Recent polling suggests that the decline in religious affiliation in the US has stagnated. Will that trend reverse in the coming years? Resolves based on:
Poll: Gallup--What is your religious preference — are you Protestant, Roman Catholic, Mormon, Jewish, Muslim, another religion or no religion? (see https://news.gallup.com/poll/1690/religion.aspx)
Criteria: If the average Christian affiliation from 2026 through 2031, rounded to the nearest whole number, is larger than the average Christian affiliation from 2021 through 2025, then the market resolves YES. Otherwise, it resolves NO. The average from 2021 - 2025 is 66%.
Christian affiliation: The sum of the Protestant, Christian (nonspecific), and Catholic categories.

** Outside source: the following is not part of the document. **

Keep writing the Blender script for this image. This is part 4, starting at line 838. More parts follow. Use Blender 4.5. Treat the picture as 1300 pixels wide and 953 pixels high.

-All Nicene Christian groups, those that hold to the Nicene creed, are included, so if Gallup adds another category in the future (e.g., Eastern Orthodoxy, Oriental Orthodoxy, etc.), they will be counted. Non-Nicene groups, like Mormons, are not counted.
Resolution occurs after the final polling data (from 2030) is published by Gallup. Resolves N/A if the poll is discontinued or at least one year is skipped.
This isn't specifically over the next 5 years, but this lecture by Eric Kaufmann is worth listening to. He predicts that religious fundamentalists will demographically dominate the future due to their high fertility rates.
@AdamSpence didn’t watch the video, but I disagree with the premise. Christian fertility rates are higher but not high enough to make a big dent in demographics like it is with Orthodox Jews in Israel.
Mainstream Christians do not tend to isolate from society like the Amish or Ultra-Orthodox Jews do, and as a result even those who grow up with religious parents get absorbed into the secular fold at pretty high rates.
The Christian fertility hypothesis also seems to straightforwardly fail in countries like Sweden where only 15% claim to believe in Jesus.
https://en.wikipedia.org/wiki/Irreligion_in_Sweden Just by observing countries that have started the secularism process ahead of us, it’s clear that the process ends in the death of religion. The hypothesized fertility u-shape has never happened before in the context of Christianity.